Job =
Return the listing below exactly, with the pictures dropped.

Given information =

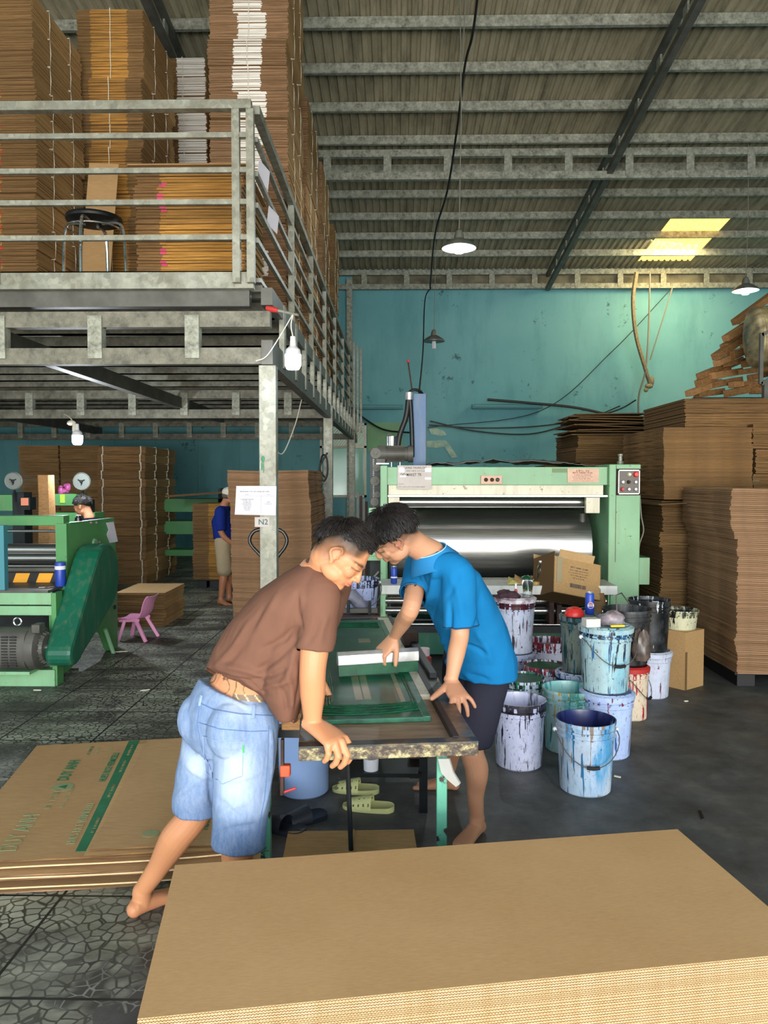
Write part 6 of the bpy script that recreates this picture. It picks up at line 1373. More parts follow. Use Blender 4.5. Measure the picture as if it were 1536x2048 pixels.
# ---- slippers
def slipper(name, heel, toe, mat, label, holes=True, W=.048, Hs=.028, group=None):
    heel, toe = V(heel), V(toe); d = toe - heel; L = d.length; d.normalize(); n_ = V((-d.y, d.x, 0)); M = Matrix(((d.x, n_.x, 0, heel.x), (d.y, n_.y, 0, heel.y), (0, 0, 1, heel.z), (0, 0, 0, 1)))
    t = thing(name, heel, label, 'slipper', group)
    wf = lambda f: W * (.72 + .28 * sin(pi * min(1, f * .9 + .05))) * (1 if f < .8 else sqrt(max(.05, 1 - ((f - .8) / .21) ** 2))) * (1 if f > .12 else sqrt(max(.1, 1 - ((.12 - f) / .13) ** 2)))
    secs = []; S = 16
    P = [f / S for f in range(S + 1)]; poly = [(f * L, wf(f)) for f in P] + [(f * L, -wf(f)) for f in reversed(P)]
    mb = MB(); n = len(poly); vs = [M @ V((x, y, 0)) for x, y in poly] + [M @ V((x, y * 1.06, Hs * (1 - .35 * x / L))) for x, y in poly] + [M @ V((x * .97 + .004, y * .88, Hs * (1 - .35 * x / L) - .006)) for x, y in poly]
    fs = [tuple(reversed(range(n))), tuple(range(2 * n, 3 * n))]
    for q_ in (0, 1): fs += [(q_ * n + k, q_ * n + (k + 1) % n, (q_ + 1) * n + (k + 1) % n, (q_ + 1) * n + k) for k in range(n)]
    mb.add(vs, fs); build('sole', mb, mat, t, smooth=50)
    mb = MB(); nu, nv = 14, 12; vs = []; 
    for s_ in (0, 1):
        for i in range(nu + 1):
            f = .42 + .45 * i / nu; x = f * L; hgt = (.062 - .028 * i / nu)
            for j in range(nv + 1):
                a = pi * j / nv; r_ = 1 - .05 * s_
                vs.append(M @ V((x, cos(a) * wf(f) * 1.08 * r_, .012 + sin(a) ** .8 * hgt * r_)))
    S_ = (nu + 1) * (nv + 1); g = lambda i, j, s_: s_ * S_ + i * (nv + 1) + j; fs = []
    for i in range(nu):
        for j in range(nv):
            if holes and i % 3 == 1 and j % 3 == 1 and 0 < j < nv - 1: 
                fs += [(g(i, j, 0), g(i, j, 1), g(i, j + 1, 1), g(i, j + 1, 0)), (g(i + 1, j, 0), g(i + 1, j + 1, 0), g(i + 1, j + 1, 1), g(i + 1, j, 1)), (g(i, j, 0), g(i + 1, j, 0), g(i + 1, j, 1), g(i, j, 1)), (g(i, j + 1, 0), g(i, j + 1, 1), g(i + 1, j + 1, 1), g(i + 1, j + 1, 0))]; continue
            fs += [(g(i, j, 0), g(i, j + 1, 0), g(i + 1, j + 1, 0), g(i + 1, j, 0)), (g(i, j, 1), g(i + 1, j, 1), g(i + 1, j + 1, 1), g(i, j + 1, 1))]
    for j in range(nv): fs += [(g(0, j, 0), g(0, j, 1), g(0, j + 1, 1), g(0, j + 1, 0)), (g(nu, j, 0), g(nu, j + 1, 0), g(nu, j + 1, 1), g(nu, j, 1))]
    mb.add(vs, fs); build('strap', mb, mat, t, smooth=60); return t
slipper('slipper', onZ(758, 1585, 0), onZ(665, 1580, 0), MT['lemon'], 'pale yellow perforated slipper, the farther of the pair under the table')
slipper('slipper', onZ(788, 1622, 0), onZ(686, 1614, 0), MT['lemon'], 'pale yellow perforated slipper, the nearer of the pair under the table')
slipper('slipper', onZ(652, 1632, 0), onZ(566, 1652, 0), MT['navyrubber'], 'dark navy slide, the right one behind the jeans leg', holes=False, W=.054)
slipper('slipper', onZ(608, 1672, 0), onZ(524, 1648, 0), MT['navyrubber'], 'dark navy slide, the left one against the table leg', holes=False, W=.054)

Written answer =
Write part 6 of the bpy script that recreates this picture. It picks up at line 1373. More parts follow. Use Blender 4.5. Measure the picture as if it were 1536x2048 pixels.
# ---- slippers
def slipper(name, heel, toe, mat, label, holes=True, W=.048, Hs=.028, group=None):
    heel, toe = V(heel), V(toe); d = toe - heel; L = d.length; d.normalize(); n_ = V((-d.y, d.x, 0)); M = Matrix(((d.x, n_.x, 0, heel.x), (d.y, n_.y, 0, heel.y), (0, 0, 1, heel.z), (0, 0, 0, 1)))
    t = thing(name, heel, label, 'slipper', group)
    wf = lambda f: W * (.72 + .28 * sin(pi * min(1, f * .9 + .05))) * (1 if f < .8 else sqrt(max(.05, 1 - ((f - .8) / .21) ** 2))) * (1 if f > .12 else sqrt(max(.1, 1 - ((.12 - f) / .13) ** 2)))
    secs = []; S = 16
    P = [f / S for f in range(S + 1)]; poly = [(f * L, wf(f)) for f in P] + [(f * L, -wf(f)) for f in reversed(P)]
    mb = MB(); n = len(poly); vs = [M @ V((x, y, 0)) for x, y in poly] + [M @ V((x, y * 1.06, Hs * (1 - .35 * x / L))) for x, y in poly] + [M @ V((x * .97 + .004, y * .88, Hs * (1 - .35 * x / L) - .006)) for x, y in poly]
    fs = [tuple(reversed(range(n))), tuple(range(2 * n, 3 * n))]
    for q_ in (0, 1): fs += [(q_ * n + k, q_ * n + (k + 1) % n, (q_ + 1) * n + (k + 1) % n, (q_ + 1) * n + k) for k in range(n)]
    mb.add(vs, fs); build('sole', mb, mat, t, smooth=50)
    mb = MB(); nu, nv = 14, 12; vs = []; 
    for s_ in (0, 1):
        for i in range(nu + 1):
            f = .42 + .45 * i / nu; x = f * L; hgt = (.062 - .028 * i / nu)
            for j in range(nv + 1):
                a = pi * j / nv; r_ = 1 - .05 * s_
                vs.append(M @ V((x, cos(a) * wf(f) * 1.08 * r_, .012 + sin(a) ** .8 * hgt * r_)))
    S_ = (nu + 1) * (nv + 1); g = lambda i, j, s_: s_ * S_ + i * (nv + 1) + j; fs = []
    for i in range(nu):
        for j in range(nv):
            if holes and i % 3 == 1 and j % 3 == 1 and 0 < j < nv - 1: 
                fs += [(g(i, j, 0), g(i, j, 1), g(i, j + 1, 1), g(i, j + 1, 0)), (g(i + 1, j, 0), g(i + 1, j + 1, 0), g(i + 1, j + 1, 1), g(i + 1, j, 1)), (g(i, j, 0), g(i + 1, j, 0), g(i + 1, j, 1), g(i, j, 1)), (g(i, j + 1, 0), g(i, j + 1, 1), g(i + 1, j + 1, 1), g(i + 1, j + 1, 0))]; continue
            fs += [(g(i, j, 0), g(i, j + 1, 0), g(i + 1, j + 1, 0), g(i + 1, j, 0)), (g(i, j, 1), g(i + 1, j, 1), g(i + 1, j + 1, 1), g(i, j + 1, 1))]
    for j in range(nv): fs += [(g(0, j, 0), g(0, j, 1), g(0, j + 1, 1), g(0, j + 1, 0)), (g(nu, j, 0), g(nu, j + 1, 0), g(nu, j + 1, 1), g(nu, j, 1))]
    mb.add(vs, fs); build('strap', mb, mat, t, smooth=60); return t
slipper('slipper', onZ(758, 1585, 0), onZ(665, 1580, 0), MT['lemon'], 'pale yellow perforated slipper, the farther of the pair under the table')
slipper('slipper', onZ(788, 1622, 0), onZ(686, 1614, 0), MT['lemon'], 'pale yellow perforated slipper, the nearer of the pair under the table')
slipper('slipper', onZ(652, 1632, 0), onZ(566, 1652, 0), MT['navyrubber'], 'dark navy slide, the right one behind the jeans leg', holes=False, W=.054)
slipper('slipper', onZ(608, 1672, 0), onZ(524, 1648, 0), MT['navyrubber'], 'dark navy slide, the left one against the table leg', holes=False, W=.054)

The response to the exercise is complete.